2011-05-25 Thread matt welland
On Thu, 2011-05-26 at 01:07 +, fsimm...@pcc.edu wrote:
 matt welland wrote ...
 
  The only strategy in
  approval is to hold your nose and check off the front runner you 
  despise because you don't want the other front runner you despise 
  more to win.
 
 The main problem is determining (through the disinformation noise) who the 
 front runners really are. 
 Suppose the zero-information front runners to be candidates A and B, but that 
 the media created front 
 runners are C and D.  If everybody votes for one of these two falsely 
 advertised front runners, then they 
 become the front runners, but only through self fulfilling prophecy.
 
 When unbiased polls are not drowned out by the big money, this is no problem. 
  But after the Citizens 
 United decision, we have to assume that disinformation is the rule, not the 
 exception.

For me it seems we are so far from a point were discerning the front
runner is anything but blindingly obvious (at least in the US) that it
is a complete non-issue. Did any of the alternative candidates get into
the two digit range in 2008? The third party candidates are so
irrelevant that after a couple searches I still hadn't found a link that
mentioned the percentage results to put in this post. I would be
thrilled if when voting I even *considered* dropping my vote for the
lesser horror front runner in an approval vote.

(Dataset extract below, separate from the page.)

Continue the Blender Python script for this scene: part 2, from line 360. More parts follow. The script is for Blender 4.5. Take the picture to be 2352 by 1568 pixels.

These concerns are like bikeshedding, we are arguing about the paint
color and we don't even have a roof, walls or foundation, hell, we don't
even agree on the plans.

That doesn't mean the debate on this list is not important, it is very
important, but I come full circle to my post from a while back. When the
knowledgeable experts can't put out a unified front there will be no
moving forward.

Sorry, it's hard to watch a country which had so much potential to make
the human condition better for people all around the world, turn a bit
uglier, meaner and, yup, more fascist every day. I suspect that the only
thing that can turn this around in a sustainable way is a change in the
voting system but without a crystal clear rallying cry from the experts
for *ONE* method that will never happen.

Truth is that the goals of this list are at odds with my primary
interest. After reading any replies to this I'll sign off the list.

Cheers and thanks to all for the great work done in furthering the art
and science of choosing our leaders!